I would not count on bus drivers being replaced by AI any time soon.

9. iggldiggl ◴[] No.41317555[source]
I've seen a study done not that long ago for a small to medium sized German city. The idea was either taking the existing bus service and expanding it to a 10-minute-frequency all-day on all routes, or else keeping only the three most important (regional) bus routes and replacing everything else with a massive fleet of on-demand vehicles.

The surprising results:

- According to the results of the traffic modelling, the on-demand scenario wasn't substantially more successful in attracting additional passengers than the "classic buses running every 10 minutes" scenario (i.e. in both cases predicted passenger counts increased, but by approximately the same amount). This was because on-demand public transport has quite a bit of time-wise overhead, too: You need to order a vehicle instead of simply showing up at the bus stop, it takes a while for the next vehicle to arrive, due to ride sharing some detours might be incurred compared to a direct route, and the unpredictable journey time variation due to these factors is very disadvantageous when connecting to fixed-route fixed-timetable public transport, such as the remaining three bus routes, or railway services.

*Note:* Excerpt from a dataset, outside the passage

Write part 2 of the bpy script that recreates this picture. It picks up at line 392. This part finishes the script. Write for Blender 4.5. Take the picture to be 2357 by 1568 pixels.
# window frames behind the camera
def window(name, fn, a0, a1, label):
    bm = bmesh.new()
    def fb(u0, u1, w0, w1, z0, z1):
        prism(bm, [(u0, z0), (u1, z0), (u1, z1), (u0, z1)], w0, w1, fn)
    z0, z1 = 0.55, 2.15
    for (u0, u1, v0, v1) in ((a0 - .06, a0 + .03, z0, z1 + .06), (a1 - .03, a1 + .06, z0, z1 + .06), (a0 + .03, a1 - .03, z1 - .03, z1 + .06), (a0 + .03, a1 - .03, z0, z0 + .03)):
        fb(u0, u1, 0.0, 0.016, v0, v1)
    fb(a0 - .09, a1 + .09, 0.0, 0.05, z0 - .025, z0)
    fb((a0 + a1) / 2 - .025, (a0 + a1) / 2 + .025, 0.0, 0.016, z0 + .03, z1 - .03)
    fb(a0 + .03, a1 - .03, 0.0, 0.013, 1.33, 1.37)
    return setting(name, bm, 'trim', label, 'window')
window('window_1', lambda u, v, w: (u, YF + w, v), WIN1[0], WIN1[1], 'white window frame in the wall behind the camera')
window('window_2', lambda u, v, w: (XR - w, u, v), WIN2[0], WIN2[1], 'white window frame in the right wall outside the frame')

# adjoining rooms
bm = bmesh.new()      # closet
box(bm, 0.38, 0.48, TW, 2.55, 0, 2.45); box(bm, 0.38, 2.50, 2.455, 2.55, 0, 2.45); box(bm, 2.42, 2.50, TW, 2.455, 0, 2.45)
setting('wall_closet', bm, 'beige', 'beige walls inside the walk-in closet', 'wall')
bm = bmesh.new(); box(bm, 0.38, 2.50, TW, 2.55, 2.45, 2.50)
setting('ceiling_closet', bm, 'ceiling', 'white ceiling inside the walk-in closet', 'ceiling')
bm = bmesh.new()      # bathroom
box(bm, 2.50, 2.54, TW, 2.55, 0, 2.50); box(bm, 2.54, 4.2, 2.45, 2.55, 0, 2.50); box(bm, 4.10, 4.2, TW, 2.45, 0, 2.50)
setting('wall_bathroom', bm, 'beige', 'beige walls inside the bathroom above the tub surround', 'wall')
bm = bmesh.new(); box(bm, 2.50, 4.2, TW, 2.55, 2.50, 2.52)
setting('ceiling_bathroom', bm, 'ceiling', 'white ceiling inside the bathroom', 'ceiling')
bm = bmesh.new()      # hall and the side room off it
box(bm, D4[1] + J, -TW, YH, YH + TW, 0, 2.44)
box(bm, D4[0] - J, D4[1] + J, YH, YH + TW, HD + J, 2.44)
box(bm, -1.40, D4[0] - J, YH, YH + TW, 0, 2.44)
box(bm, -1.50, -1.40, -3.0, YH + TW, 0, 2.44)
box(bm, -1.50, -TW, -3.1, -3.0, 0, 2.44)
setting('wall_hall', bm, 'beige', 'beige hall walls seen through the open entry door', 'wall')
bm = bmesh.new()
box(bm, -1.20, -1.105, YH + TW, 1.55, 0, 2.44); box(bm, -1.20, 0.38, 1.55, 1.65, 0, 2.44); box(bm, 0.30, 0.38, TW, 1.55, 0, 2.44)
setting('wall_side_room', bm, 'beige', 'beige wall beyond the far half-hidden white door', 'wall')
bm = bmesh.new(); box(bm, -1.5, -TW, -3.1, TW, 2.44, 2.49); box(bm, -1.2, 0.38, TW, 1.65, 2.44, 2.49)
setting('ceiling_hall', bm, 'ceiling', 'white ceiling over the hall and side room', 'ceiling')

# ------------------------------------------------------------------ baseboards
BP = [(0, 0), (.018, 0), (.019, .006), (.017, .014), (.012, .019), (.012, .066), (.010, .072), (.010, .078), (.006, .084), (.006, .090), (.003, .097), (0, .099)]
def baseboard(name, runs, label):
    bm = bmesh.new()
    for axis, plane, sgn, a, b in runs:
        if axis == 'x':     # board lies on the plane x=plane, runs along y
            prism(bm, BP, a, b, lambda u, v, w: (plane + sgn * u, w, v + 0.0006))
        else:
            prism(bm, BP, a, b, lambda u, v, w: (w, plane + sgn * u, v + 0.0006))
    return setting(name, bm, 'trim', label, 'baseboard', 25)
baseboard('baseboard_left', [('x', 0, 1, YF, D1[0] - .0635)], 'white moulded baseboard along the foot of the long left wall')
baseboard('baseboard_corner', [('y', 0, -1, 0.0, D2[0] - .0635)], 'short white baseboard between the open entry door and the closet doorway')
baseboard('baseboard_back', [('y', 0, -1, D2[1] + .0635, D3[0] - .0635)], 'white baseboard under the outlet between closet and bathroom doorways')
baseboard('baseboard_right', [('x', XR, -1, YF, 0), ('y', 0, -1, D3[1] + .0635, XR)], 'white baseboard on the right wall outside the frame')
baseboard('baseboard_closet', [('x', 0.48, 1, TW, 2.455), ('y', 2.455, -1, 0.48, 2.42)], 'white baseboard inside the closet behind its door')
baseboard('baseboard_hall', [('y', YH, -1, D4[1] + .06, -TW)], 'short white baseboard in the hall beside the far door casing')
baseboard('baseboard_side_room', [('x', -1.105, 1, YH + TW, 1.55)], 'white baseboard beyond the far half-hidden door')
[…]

- The overhead of operating a large fleet of on-demand vehicles was high enough that even with driverless operation the on-demand scenario was more expensive to operate than the expanded every-ten-minutes bus service with drivers

10. stouset ◴[] No.41323938{3}[source]
The cost of a human operator is not even remotely close to as important a factor as you think it is.

SF recently acquired 33 new buses for $1.7 million apiece. Throw in maintenance and fuel costs and it’s easy to see that amortizing over a driver making $40/hr plus benefits is just not that big a deal, especially if you’re now adding a suite of sensors, electronics, and computing hardware.